### [Source material]

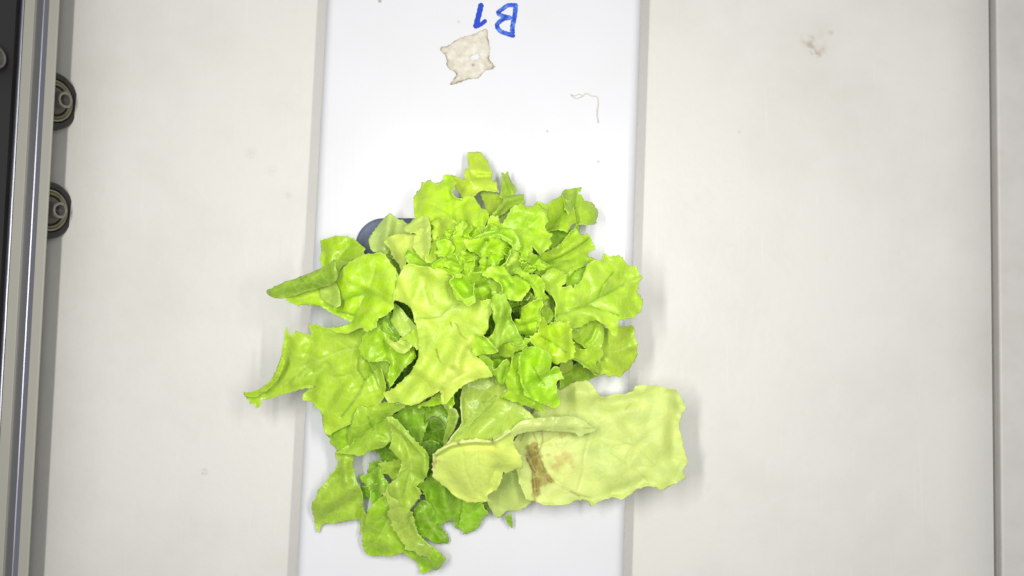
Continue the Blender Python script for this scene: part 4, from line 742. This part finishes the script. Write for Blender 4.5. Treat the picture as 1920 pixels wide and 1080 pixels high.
GROW[:] = [1.10, 1.5, 1.2]; CURL[:] = [11, 75]
# --- heart, lower left of centre
leaf([(883, 632), (890, 627), (907, 629), (918, 638), (926, 650), (932, 658), (925, 662), (905, 664), (893, 666), (886, 655)], (888, 655, 52), (925, 645, 55), (176, 224, 40), [([(905, 648)], 2, 9), ([(907, 630), (928, 652)], 1.2, 4)], ruff=.6, teeth=None)
leaf([(935, 658), (940, 648), (952, 642), (965, 645), (977, 646), (981, 637), (993, 637), (988, 645), (980, 655), (966, 659), (960, 667), (948, 668), (938, 666)], (950, 664, 48), (975, 645, 53), (184, 228, 48), [([(955, 655), (975, 650)], 1.6, 6)], ruff=.8, teeth=(9, 2))
leaf([(924, 590), (922, 563), (932, 556), (946, 558), (952, 571), (957, 582), (959, 592), (963, 608), (968, 622), (975, 632), (978, 647), (968, 646), (953, 642), (943, 643), (938, 649), (932, 658), (927, 652), (920, 642), (907, 630), (918, 632), (926, 625), (930, 610)],
     (945, 645, 53), (938, 565, 57), (172, 214, 62), [([(944, 580), (934, 615), (931, 655)], 2.6, 6), ([(955, 600), (965, 640)], -1.6, 8), ([(940, 570), (935, 590)], 2, 8), ([(955, 630)], 1.8, 10)], veins=[[(948, 572), (938, 605), (931, 650)]], ruff=.7, teeth=(20, 1.2))
leaf([(977, 582), (987, 573), (998, 568), (1012, 562), (1016, 575), (1013, 590), (1011, 605), (1008, 614), (1005, 626), (995, 632), (985, 628), (975, 623), (970, 610), (967, 600), (975, 597)], (985, 620, 50), (1000, 575, 56), (188, 232, 34), [([(995, 580), (990, 605)], 2.2, 9), ([(975, 612), (1005, 605)], -1.8, 5), ([(995, 620)], 2.4, 7)], ruff=.8, teeth=(10, 2.2))
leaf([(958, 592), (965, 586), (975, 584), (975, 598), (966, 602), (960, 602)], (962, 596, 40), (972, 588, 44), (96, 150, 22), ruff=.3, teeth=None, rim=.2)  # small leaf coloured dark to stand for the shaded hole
leaf([(958, 580), (965, 568), (975, 562), (985, 552), (993, 548), (1000, 560), (996, 570), (988, 574), (978, 580), (970, 585)], (970, 575, 44), (990, 560, 48), (150, 184, 60), [([(978, 570)], -2, 6)], ruff=1.2, teeth=(7, 2))
leaf([(978, 548), (986, 546), (992, 552), (990, 560), (982, 562), (977, 556)], (982, 552, 47), (988, 558, 49), (164, 196, 80), ruff=.6, teeth=(6, 1.6))
fr_ = np.random.default_rng(42)
GROW[:] = [1.0, 1.0, 1.0]; CURL[:] = [9, 90]
leaf([(815, 470), (835, 442), (870, 432), (915, 434), (948, 446), (960, 480), (945, 520), (905, 545), (862, 535), (830, 512)], (830, 470, 47), (900, 530, 50), (172, 222, 40), ruff=2.2, rim=.25)
leaf([(940, 452), (966, 447), (990, 470), (1004, 500), (985, 520), (955, 530), (930, 510)], (985, 480, 45), (940, 515, 49), (174, 220, 46), ruff=2.0, rim=.25)
leaf([(990, 590), (1015, 582), (1048, 604), (1056, 645), (1015, 652), (985, 640)], (1045, 630, 38), (1000, 600, 44), (168, 216, 40), ruff=1.6, rim=.25)
leaf([(900, 640), (930, 625), (980, 632), (990, 655), (975, 690), (945, 700), (915, 690)], (945, 690, 37), (930, 635, 43), (160, 210, 40), ruff=1.6, rim=.25)
for (cx, cy) in ((838, 470), (858, 462), (880, 460), (900, 440), (850, 500), (872, 510), (895, 500), (915, 505), (905, 525), (925, 485), (945, 470), (965, 470), (985, 478), (960, 500), (940, 515), (985, 505), (1005, 495), (850, 440), (870, 435), (925, 440), (955, 455), (835, 490), (915, 465), (890, 485)):
    cx += fr_.uniform(-5, 5); cy += fr_.uniform(-5, 5); a0 = fr_.uniform(0, 6.28); rad = fr_.uniform(14, 22)
    pts = [(cx + rad * (1 + .28 * math.sin(3 * q + a0) + .16 * math.sin(5 * q + 2 * a0)) * math.cos(q), cy + rad * .8 * (1 + .28 * math.sin(3 * q + a0)) * math.sin(q)) for q in np.linspace(0, 6.28, 15)[:-1]]
    leaf(pts, (cx + 12 * math.cos(a0), cy + 12 * math.sin(a0), 50 + fr_.uniform(-1, 2)), (cx - 12 * math.cos(a0), cy - 12 * math.sin(a0), 54 + fr_.uniform(-1, 1.5)), [(184, 230, 38), (176, 224, 40), (190, 232, 60)][int(fr_.integers(3))],
         [([(cx + 9 * math.cos(a0 + 1.2), cy + 9 * math.sin(a0 + 1.2)), (cx - 9 * math.cos(a0 + 1.2), cy - 9 * math.sin(a0 + 1.2))], fr_.choice([-1, 1]) * 2.4, 7)], ruff=1.6, teeth=(8, 2), rim=.35)
GROW[:] = [1.20, 1.6, 1.2]; CURL[:] = [10, 80]
# --- heart, top
leaf([(903, 418), (915, 408), (925, 418), (938, 428), (950, 438), (930, 440), (915, 442), (903, 435)], (920, 415, 42), (920, 438, 48), (140, 196, 26), ruff=.6, rim=.4)
leaf([(808, 420), (816, 414), (832, 410), (850, 418), (858, 428), (848, 438), (835, 447), (822, 457), (812, 462), (810, 446), (814, 441), (812, 432), (817, 426)], (812, 430, 44), (845, 440, 49), (196, 230, 60), [([(825, 420), (820, 450)], -1.6, 6), ([(838, 425)], 2, 9)], ruff=.9, teeth=(8, 2.2))
leaf([(800, 478), (808, 462), (816, 454), (822, 462), (824, 476), (816, 490), (802, 490)], (815, 460, 46), (815, 485, 48), (196, 230, 66), [([(816, 462), (816, 482)], 2, 5)], ruff=.5, teeth=(12, 1.5))
leaf([(762, 482), (766, 473), (772, 470), (783, 478), (795, 487), (804, 488), (815, 483), (822, 475), (828, 468), (829, 479), (825, 489), (815, 498), (805, 503), (793, 506), (780, 503), (773, 497), (767, 489)], (775, 490, 47), (825, 478, 52), (166, 216, 34), [([(770, 476), (795, 493), (825, 478)], -2.2, 6), ([(778, 500), (805, 501), (825, 484)], 1.8, 4)], ruff=.5, teeth=(9, 1.8), rim=.6)
leaf([(820, 463), (832, 457), (845, 459), (850, 470), (848, 481), (840, 489), (835, 505), (833, 511), (839, 520), (849, 528), (852, 535), (842, 532), (830, 517), (822, 507), (812, 505), (818, 496), (826, 488)], (830, 515, 51), (838, 465, 56), (180, 228, 36), [([(840, 465), (832, 490), (830, 508)], 2, 6), ([(834, 510), (845, 530)], 1.5, 4)], ruff=.6, teeth=None)
leaf([(836, 440), (843, 440), (848, 432), (853, 420), (858, 424), (863, 424), (872, 421), (881, 425), (882, 432), (876, 440), (883, 445), (892, 452), (878, 452), (865, 448), (852, 452), (842, 457)], (855, 425, 49), (865, 448, 53), (192, 238, 28), [([(855, 430), (868, 440)], 2, 7), ([(845, 445)], -1.5, 5)], ruff=.9, teeth=(9, 2.2))
leaf([(880, 424), (884, 419), (894, 417), (897, 428), (899, 440), (905, 447), (895, 450), (886, 444), (880, 436)], (890, 422, 48), (892, 445, 52), (178, 230, 26), [([(888, 430)], 1.5, 5)], ruff=.6, teeth=(11, 1.6))
leaf([(893, 452), (905, 441), (920, 436), (935, 433), (945, 430), (956, 433), (963, 440), (967, 450), (971, 466), (963, 468), (956, 458), (945, 451), (930, 448), (912, 451), (902, 456)], (960, 445, 57), (905, 450, 58), (160, 214, 26), [([(905, 446), (935, 439), (960, 452)], 2, 5)], ruff=.5, teeth=(7, 1.8), rim=.5)
leaf([(880, 452), (895, 452), (912, 450), (930, 447), (945, 450), (956, 458), (954, 467), (950, 476), (952, 484), (946, 493), (938, 498), (928, 499), (921, 490), (916, 480), (905, 482), (893, 474), (882, 465)], (935, 490, 54), (900, 460, 60), (184, 232, 36), [([(935, 456), (942, 475), (935, 492)], 2.4, 10), ([(912, 452), (900, 472)], -1.8, 5), ([(918, 470), (925, 490)], -1.2, 6)], dark=[[(916, 450), (908, 462), (900, 476)]], ruff=.8, teeth=(9, 2.2))
leaf([(952, 484), (958, 474), (966, 468), (973, 478), (976, 490), (980, 500), (975, 508), (962, 513), (952, 510), (945, 500)], (975, 495, 54), (955, 485, 57), (196, 230, 84), [([(955, 498)], 2, 5), ([(968, 488)], 1.8, 6)], ruff=1, teeth=(8, 2))
leaf([(893, 488), (897, 484), (905, 482), (912, 489), (919, 500), (915, 511), (905, 514), (895, 508), (889, 498)], (910, 505, 52), (898, 488, 55), (168, 214, 50), [([(905, 495)], -2, 6)], ruff=.8, teeth=(8, 2))
leaf([(845, 451), (852, 447), (862, 444), (874, 447), (879, 456), (872, 468), (862, 477), (850, 474), (846, 462)], (850, 455, 55), (870, 465, 58), (192, 234, 52), [([(852, 453), (868, 450)], 2.2, 6)], ruff=.8, teeth=(8, 1.6))
leaf([(856, 480), (864, 474), (873, 466), (885, 472), (893, 480), (898, 486), (886, 490), (876, 491), (868, 496)], (890, 484, 55), (866, 482, 59), (190, 234, 44), [([(872, 474), (888, 480)], 2, 5)], ruff=.7, teeth=(9, 1.8))
leaf([(838, 492), (845, 482), (853, 479), (863, 484), (871, 492), (869, 501), (859, 512), (848, 517), (839, 508)], (845, 505, 54), (864, 490, 58), (184, 230, 44), [([(850, 505)], 2.4, 7), ([(845, 490), (862, 498)], -2, 4)], ruff=.6, teeth=None, veins=[[(850, 482), (868, 497)]])
leaf([(847, 528), (850, 541), (858, 556), (868, 563), (878, 568), (886, 561), (888, 546), (887, 533), (877, 522), (867, 515), (858, 517), (852, 524)], (875, 562, 58), (864, 520, 57), (176, 226, 34), [([(862, 530), (876, 545)], -5, 8), ([(850, 540), (868, 562), (884, 556)], 1.5, 4)], ruff=.4, teeth=(13, 1.4), rim=.7)
leaf([(869, 503), (873, 492), (888, 490), (886, 507), (881, 519), (875, 516)], (882, 494, 61), (876, 512, 59), (184, 230, 36), ruff=.5, teeth=(9, 1.5))
leaf([(881, 520), (884, 508), (890, 515), (907, 514), (911, 520), (916, 533), (926, 548), (934, 557), (922, 562), (902, 561), (888, 558), (889, 541)], (910, 550, 55), (890, 522, 61), (174, 224, 36), [([(912, 525), (928, 552)], 1.5, 4), ([(890, 540), (905, 537)], -2, 6)], veins=[[(889, 543), (905, 538), (915, 545)]], ruff=.6, teeth=None)
leaf([(916, 528), (925, 522), (938, 520), (945, 530), (948, 545), (935, 552), (924, 548)], (935, 545, 54), (925, 526, 56), (176, 216, 70), ruff=.8, teeth=(8, 1.8))
leaf([(913, 518), (920, 508), (930, 504), (943, 503), (950, 508), (957, 518), (968, 516), (978, 518), (986, 524), (993, 530), (988, 540), (981, 548), (977, 559), (966, 558), (955, 556), (943, 548), (940, 535), (930, 524)], (980, 540, 57), (925, 512, 61), (180, 228, 36), [([(960, 530), (975, 540)], 2.2, 8), ([(930, 510), (950, 516)], 1.5, 6), ([(945, 525), (955, 540)], -2, 6)], ruff=.8, teeth=(9, 2.2))
leaf([(968, 512), (978, 508), (986, 512), (995, 518), (1005, 517), (1013, 525), (1019, 535), (1018, 545), (1023, 554), (1013, 564), (1005, 564), (1001, 552), (998, 540), (992, 529), (982, 521)], (1016, 555, 54), (980, 514, 59), (182, 228, 36), [([(990, 516), (1008, 540), (1012, 558)], 2.2, 6)], ruff=.7, teeth=(10, 2))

### [Task to carry out]
Restate the material word for word from its first line through the line containing "ruff=.8, teeth=(10, 2.2))", both included; the pictures do not belong in it.

### [Written response]
Continue the Blender Python script for this scene: part 4, from line 742. This part finishes the script. Write for Blender 4.5. Treat the picture as 1920 pixels wide and 1080 pixels high.
GROW[:] = [1.10, 1.5, 1.2]; CURL[:] = [11, 75]
# --- heart, lower left of centre
leaf([(883, 632), (890, 627), (907, 629), (918, 638), (926, 650), (932, 658), (925, 662), (905, 664), (893, 666), (886, 655)], (888, 655, 52), (925, 645, 55), (176, 224, 40), [([(905, 648)], 2, 9), ([(907, 630), (928, 652)], 1.2, 4)], ruff=.6, teeth=None)
leaf([(935, 658), (940, 648), (952, 642), (965, 645), (977, 646), (981, 637), (993, 637), (988, 645), (980, 655), (966, 659), (960, 667), (948, 668), (938, 666)], (950, 664, 48), (975, 645, 53), (184, 228, 48), [([(955, 655), (975, 650)], 1.6, 6)], ruff=.8, teeth=(9, 2))
leaf([(924, 590), (922, 563), (932, 556), (946, 558), (952, 571), (957, 582), (959, 592), (963, 608), (968, 622), (975, 632), (978, 647), (968, 646), (953, 642), (943, 643), (938, 649), (932, 658), (927, 652), (920, 642), (907, 630), (918, 632), (926, 625), (930, 610)],
     (945, 645, 53), (938, 565, 57), (172, 214, 62), [([(944, 580), (934, 615), (931, 655)], 2.6, 6), ([(955, 600), (965, 640)], -1.6, 8), ([(940, 570), (935, 590)], 2, 8), ([(955, 630)], 1.8, 10)], veins=[[(948, 572), (938, 605), (931, 650)]], ruff=.7, teeth=(20, 1.2))
leaf([(977, 582), (987, 573), (998, 568), (1012, 562), (1016, 575), (1013, 590), (1011, 605), (1008, 614), (1005, 626), (995, 632), (985, 628), (975, 623), (970, 610), (967, 600), (975, 597)], (985, 620, 50), (1000, 575, 56), (188, 232, 34), [([(995, 580), (990, 605)], 2.2, 9), ([(975, 612), (1005, 605)], -1.8, 5), ([(995, 620)], 2.4, 7)], ruff=.8, teeth=(10, 2.2))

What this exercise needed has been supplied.